Des démarches de sensibilisation de la population sont toutefois en marche. Le comité consultatif sur les risques associés aux tremblements de terre de l’Autorité des marchés financiers a été créé en mars 2022 pour favoriser les échanges et canaliser les efforts de différentes parties face aux conséquences financières d’un important séisme.

Le comité réunit une douzaine de personnes, presque en totalité des représentants de l’industrie de l’assurance.
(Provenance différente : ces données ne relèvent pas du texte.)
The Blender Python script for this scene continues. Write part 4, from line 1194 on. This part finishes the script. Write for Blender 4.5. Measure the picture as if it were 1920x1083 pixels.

Il s’est réuni à trois reprises au cours de la dernière année, a indiqué Nathalie Sirois, directrice principale de la surveillance prudentielle à l’Autorité.

Ses membres sont invités à partager leurs expériences, leurs préoccupations et à fournir des informations et solutions constructives en cas de séisme d’importance au Québec.
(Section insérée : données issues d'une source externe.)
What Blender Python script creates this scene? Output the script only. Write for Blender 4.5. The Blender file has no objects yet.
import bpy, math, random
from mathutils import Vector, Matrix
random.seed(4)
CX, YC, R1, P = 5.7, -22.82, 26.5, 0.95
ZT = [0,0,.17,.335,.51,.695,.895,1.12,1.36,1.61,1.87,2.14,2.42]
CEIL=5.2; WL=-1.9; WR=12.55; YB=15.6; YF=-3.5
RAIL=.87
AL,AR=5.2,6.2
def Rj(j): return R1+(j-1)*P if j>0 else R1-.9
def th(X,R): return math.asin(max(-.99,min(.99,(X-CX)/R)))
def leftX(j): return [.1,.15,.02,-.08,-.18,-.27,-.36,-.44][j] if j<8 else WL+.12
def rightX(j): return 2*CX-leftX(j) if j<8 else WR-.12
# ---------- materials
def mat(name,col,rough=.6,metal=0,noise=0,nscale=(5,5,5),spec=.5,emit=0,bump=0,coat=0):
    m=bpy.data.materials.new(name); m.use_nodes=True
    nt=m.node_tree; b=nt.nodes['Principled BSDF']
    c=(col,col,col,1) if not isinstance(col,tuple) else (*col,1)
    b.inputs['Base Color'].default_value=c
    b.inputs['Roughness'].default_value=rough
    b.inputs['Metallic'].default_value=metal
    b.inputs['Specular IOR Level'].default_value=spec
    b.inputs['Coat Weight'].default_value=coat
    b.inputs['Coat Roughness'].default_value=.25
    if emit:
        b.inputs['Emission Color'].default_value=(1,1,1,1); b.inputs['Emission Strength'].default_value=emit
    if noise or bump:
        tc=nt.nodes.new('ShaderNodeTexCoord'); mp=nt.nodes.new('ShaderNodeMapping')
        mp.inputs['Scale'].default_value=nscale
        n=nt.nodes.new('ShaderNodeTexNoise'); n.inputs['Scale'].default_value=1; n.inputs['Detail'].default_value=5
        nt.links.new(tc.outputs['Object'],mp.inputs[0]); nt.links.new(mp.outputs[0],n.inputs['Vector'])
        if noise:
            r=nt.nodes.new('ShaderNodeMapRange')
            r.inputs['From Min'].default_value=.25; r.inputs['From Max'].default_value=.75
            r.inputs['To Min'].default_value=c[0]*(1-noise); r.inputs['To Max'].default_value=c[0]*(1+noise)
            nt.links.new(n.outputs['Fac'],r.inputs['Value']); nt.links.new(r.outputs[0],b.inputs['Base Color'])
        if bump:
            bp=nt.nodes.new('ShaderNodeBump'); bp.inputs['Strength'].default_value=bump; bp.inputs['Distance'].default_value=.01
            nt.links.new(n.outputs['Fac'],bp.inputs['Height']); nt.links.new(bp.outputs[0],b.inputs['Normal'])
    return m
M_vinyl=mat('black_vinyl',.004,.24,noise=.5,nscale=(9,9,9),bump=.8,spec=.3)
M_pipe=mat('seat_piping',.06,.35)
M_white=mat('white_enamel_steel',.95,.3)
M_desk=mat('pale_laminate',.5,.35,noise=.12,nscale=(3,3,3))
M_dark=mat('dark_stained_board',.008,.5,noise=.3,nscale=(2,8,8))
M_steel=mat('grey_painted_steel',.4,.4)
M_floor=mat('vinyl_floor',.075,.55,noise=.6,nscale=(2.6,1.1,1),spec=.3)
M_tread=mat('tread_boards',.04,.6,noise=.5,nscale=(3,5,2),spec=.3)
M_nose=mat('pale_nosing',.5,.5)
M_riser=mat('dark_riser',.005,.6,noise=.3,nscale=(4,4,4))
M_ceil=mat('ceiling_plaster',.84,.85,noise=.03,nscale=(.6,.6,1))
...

Le comité a priorisé deux points d’intérêt : la sensibilisation des consommateurs et les mécanismes de mitigation des risques financiers en cas de séisme important.

La Grande Secousse 

Sur le terrain aussi, les choses bougent avec La Grande Secousse. Depuis 2022, c’est l’AGISCQ qui organise avec l’Association de la sécurité publique du Québec cette activité de sensibilisation et de préparation en vue de tremblements de terre.
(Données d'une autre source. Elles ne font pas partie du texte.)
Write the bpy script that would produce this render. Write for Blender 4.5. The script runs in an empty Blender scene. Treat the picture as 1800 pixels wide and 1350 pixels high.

Initiée en 2008, par l’Université de San Francisco, la Grande Secousse forme le plus important exercice de simulation de séisme au monde. À l’échelle mondiale, plus de 40 millions de personnes y ont pris part l’an dernier.

L’exercice conscientise la population, les municipalités, les écoles et les organisations aux trois gestes à pratiquer en cas de séisme : se baisser, s’abriter et s’agripper. Au Québec en 2022, on estime que 13 097 personnes y ont participé. La prochaine édition se tiendra le 19 octobre prochain à 10 h 19.